Find each line with the string "pixels" and copy it.

** begin DATA ENTRIES **

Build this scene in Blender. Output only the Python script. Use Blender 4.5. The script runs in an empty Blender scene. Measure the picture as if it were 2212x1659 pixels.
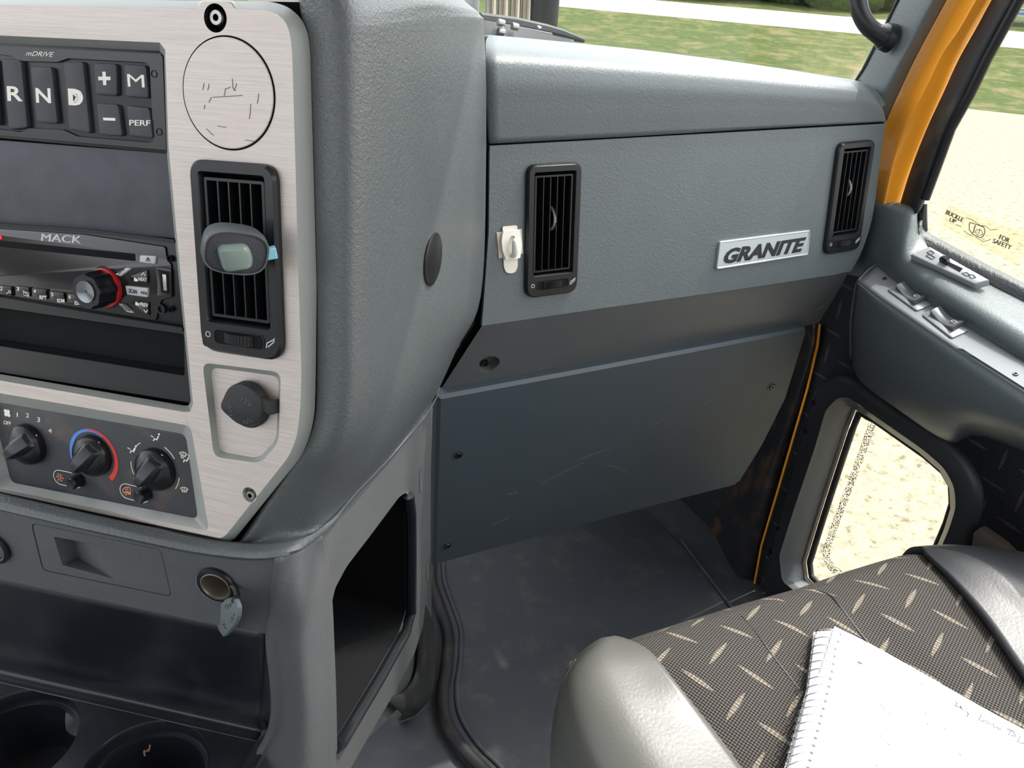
import bpy, bmesh, math, random
from mathutils import Vector, Matrix
from mathutils.geometry import tessellate_polygon
random.seed(7)
V = Vector
# ------------------------------------------------------------------ camera
FPX, CX, CY = 1750.0, 1106.0, 829.5
Xc = V(((5000-CX)/FPX, (CY-92)/FPX, -1)).normalized()          # car's right, seen from the camera
hz = V((0, (CY+161)/FPX, -1)).normalized()
Uc = Xc.cross(hz).normalized()
if Uc.y < 0: Uc = -Uc
Yc = Uc.cross(Xc).normalized()
M = Matrix((Xc, Yc, Uc))                                       # camera -> world
cam_d = bpy.data.cameras.new('camera'); cam = bpy.data.objects.new('camera', cam_d)
bpy.context.collection.objects.link(cam); bpy.context.scene.camera = cam
cam_d.sensor_width = 36.0; cam_d.lens = 36.0*FPX/2212.0; cam_d.clip_start = 0.02; cam_d.clip_end = 400
cam.matrix_world = M.to_4x4()
sc = bpy.context.scene
sc.view_settings.view_transform = 'Standard'; sc.view_settings.look = 'None'
sc.view_settings.gamma = 1; sc.view_settings.use_curve_mapping = False
sc.view_settings.exposure = .80
# ------------------------------------------------------------------ sky and sun
SUN_AZ, SUN_EL = math.radians(84), math.radians(60)            # azimuth from car-forward towards car-right
world = bpy.data.worlds.new('world'); sc.world = world; world.use_nodes = True
wn = world.node_tree.nodes; wn.clear()
wo = wn.new('ShaderNodeOutputWorld'); wb = wn.new('ShaderNodeBackground'); sky = wn.new('ShaderNodeTexSky')
sky.sky_type = 'NISHITA'; sky.sun_disc = False; sky.sun_elevation = SUN_EL; sky.sun_rotation = SUN_AZ
sky.air_density = 1.0; sky.dust_density = 3.0; sky.ozone_density = 1.0
hs = wn.new('ShaderNodeHueSaturation'); hs.inputs['Saturation'].default_value = .22; world.node_tree.links.new(sky.outputs[0], hs.inputs['Color']); world.node_tree.links.new(hs.outputs[0], wb.inputs[0]); world.node_tree.links.new(wb.outputs[0], wo.inputs[0])
wb.inputs[1].default_value = 0.42
sd = bpy.data.lights.new('sun', 'SUN'); sd.energy = 3.0; sd.angle = math.radians(0.8); sd.color = (1, .94, .84)
sun = bpy.data.objects.new('sun', sd); bpy.context.collection.objects.link(sun)
sdir = V((math.sin(SUN_AZ)*math.cos(SUN_EL), math.cos(SUN_AZ)*math.cos(SUN_EL), math.sin(SUN_EL)))
sun.rotation_euler = sdir.to_track_quat('Z', 'Y').to_euler(); sun.location = sdir*5
# ------------------------------------------------------------------ pixel helpers
def ray(u, v): return (M @ V(((u-CX)/FPX, (CY-v)/FPX, -1))).normalized()
def PY(u, v, y): r = ray(u, v); return r*(y/r.y)
def PX(u, v, x): r = ray(u, v); return r*(x/r.x)
def PZ(u, v, z): r = ray(u, v); return r*(z/r.z)
class Board:
    def __init__(s, o, ex, n):
        s.o = V(o); s.n = V(n).normalized(); ex = V(ex); s.ex = (ex - s.n*ex.dot(s.n)).normalized(); s.ey = s.n.cross(s.ex)
    def hit(s, u, v, h=0):
        r = ray(u, v); o = s.o + s.n*h; return r*(o.dot(s.n)/r.dot(s.n))
    def p(s, u, v, h=0):
        d = s.hit(u, v, h) - s.o; return (d.dot(s.ex), d.dot(s.ey))
    def L(s, pts, h=0): return [s.p(a, b, h) for a, b in pts]
    def W(s, x, y, z=0): return s.o + s.ex*x + s.ey*y + s.n*z
    def rot(s): return Matrix((s.ex, s.ey, s.n)).transposed()
    def at(s, u, v, h=0): return s.hit(u, v, h)
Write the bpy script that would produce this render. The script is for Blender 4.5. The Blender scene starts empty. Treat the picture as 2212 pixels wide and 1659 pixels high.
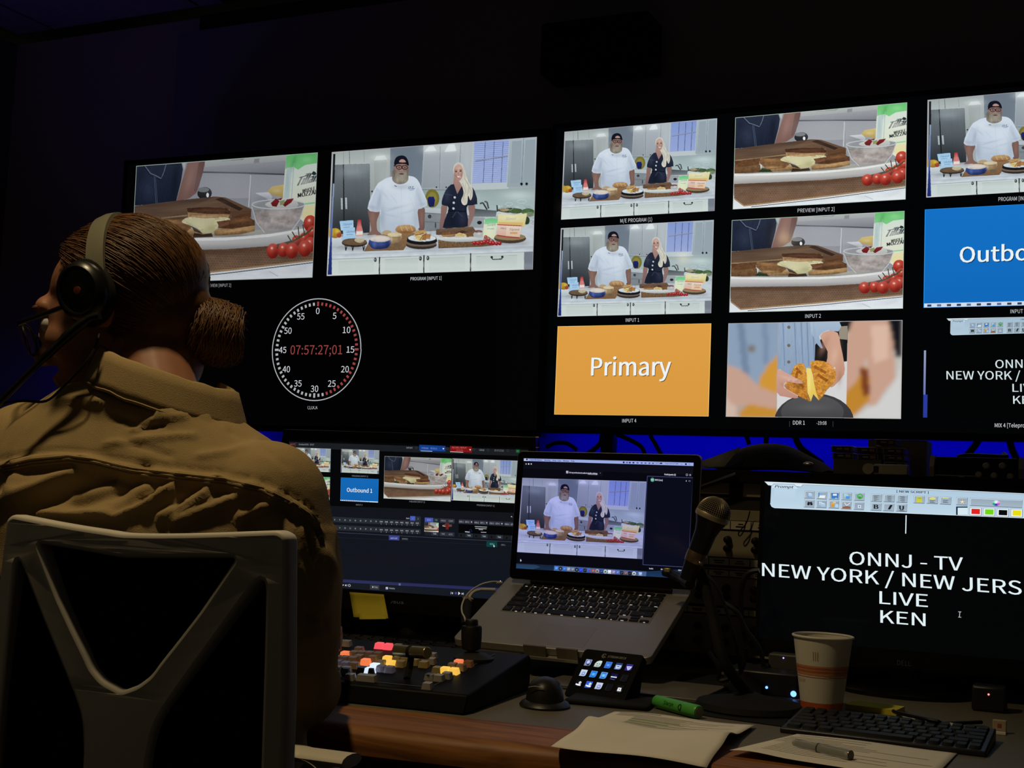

** end DATA ENTRIES **

CORRECT ANSWER
Build this scene in Blender. Output only the Python script. Use Blender 4.5. The script runs in an empty Blender scene. Measure the picture as if it were 2212x1659 pixels.
Write the bpy script that would produce this render. The script is for Blender 4.5. The Blender scene starts empty. Treat the picture as 2212 pixels wide and 1659 pixels high.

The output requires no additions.